Segundo a pioneira, Einberger era bastante amistoso e jamais teve qualquer tipo de inimizade. “Acho que todo mundo gostava dele justamente por não se envolver com política e assuntos familiares. Só ajudava quando lhe era solicitado, algo constante”, informa, referindo-se a uma época em que padre desempenhava papel de conselheiro.

No entanto, Bonaventura Einberger era bastante reservado e tímido. A pioneira conta que o padre era acanhado a ponto de evitar ser fotografado sozinho. “Me recordo também que festas para ele tinham de ser surpresa, do contrário, ele fugia”, enfatiza em tom de nostalgia.

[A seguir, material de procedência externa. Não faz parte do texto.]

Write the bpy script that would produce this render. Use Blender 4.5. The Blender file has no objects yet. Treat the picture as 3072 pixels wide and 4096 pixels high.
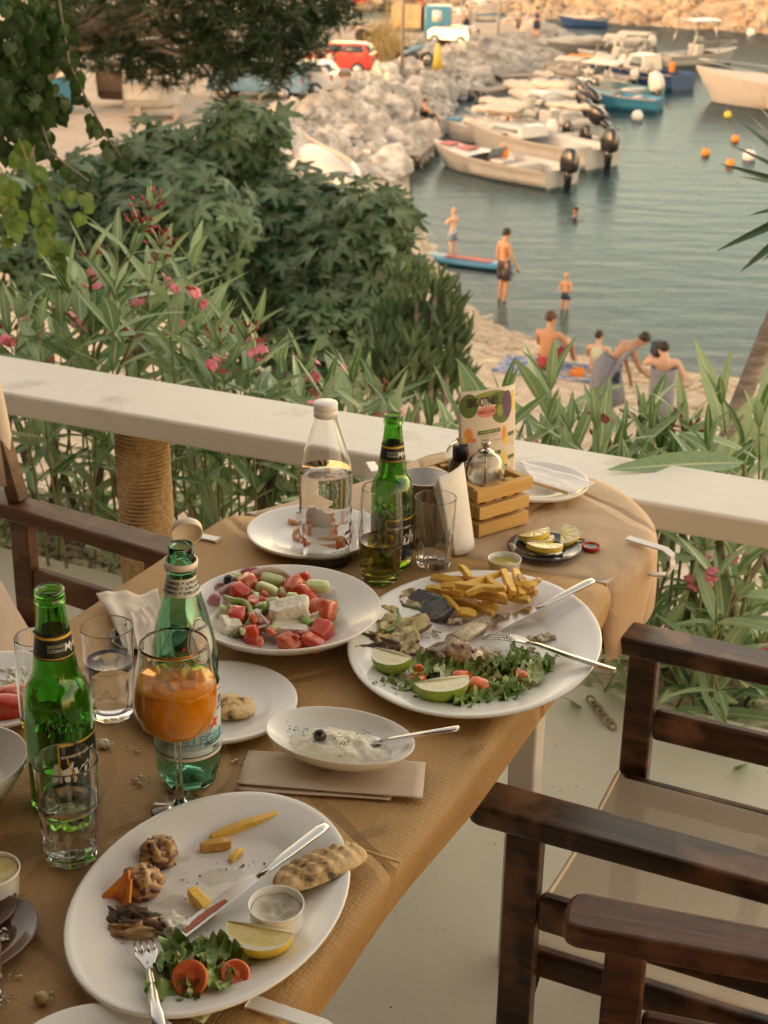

Frei alemão adotou pátria brasileira

Quando, por curiosidade, questionavam o frei Bonaventura Einberger sobre as agruras vivenciadas durante a Segunda Guerra Mundial, a expressão do padre mudava na hora. Hesitante e apreensivo, se limitava a dizer que era algo horrível.

Einberger torcia para que qualquer guerra jamais chegasse ao Brasil, citando a experiência de ter visto tantas pessoas morrendo. “Falava também que viu muitas casas sendo bombardeadas, noite após noite”, reitera a pioneira Francisca Schiroff.

Quando o assunto era o Brasil ou nova pátria, como ele mesmo dizia, o frei Bonaventura, com um sorriso cândido e olhar profundo, afirmava que não errou em escolher um país que tem tudo para estar entre os melhores do mundo. “Dizia que aqui é muito bom para se viver. Era algo muito sincero, tanto que ele esteve com nós até o dia de sua morte”, lembra a pioneira Francisca Schiroff emocionada.

O frei Bonaventura Einberger faleceu em 14 de novembro de 1984, aos 80 anos, em decorrência de algumas complicações envolvendo rins, pulmão e coração. “Agradecemos por ele não ter ficado muito tempo acamado. Foi uma grande perda, ainda mais se tratando de uma pessoa que dedicou sua vida ao povo de Graciosa e de Paranavaí”, enfatiza Francisca.

Saiba Mais

O frei Bonaventura Einberger está enterrado na cripta da Igreja São Sebastião em Paranavaí.

Ele nasceu em Bamberg no dia 15 de fevereiro de 1904 e se tornou sacerdote em 29 de junho de 1929.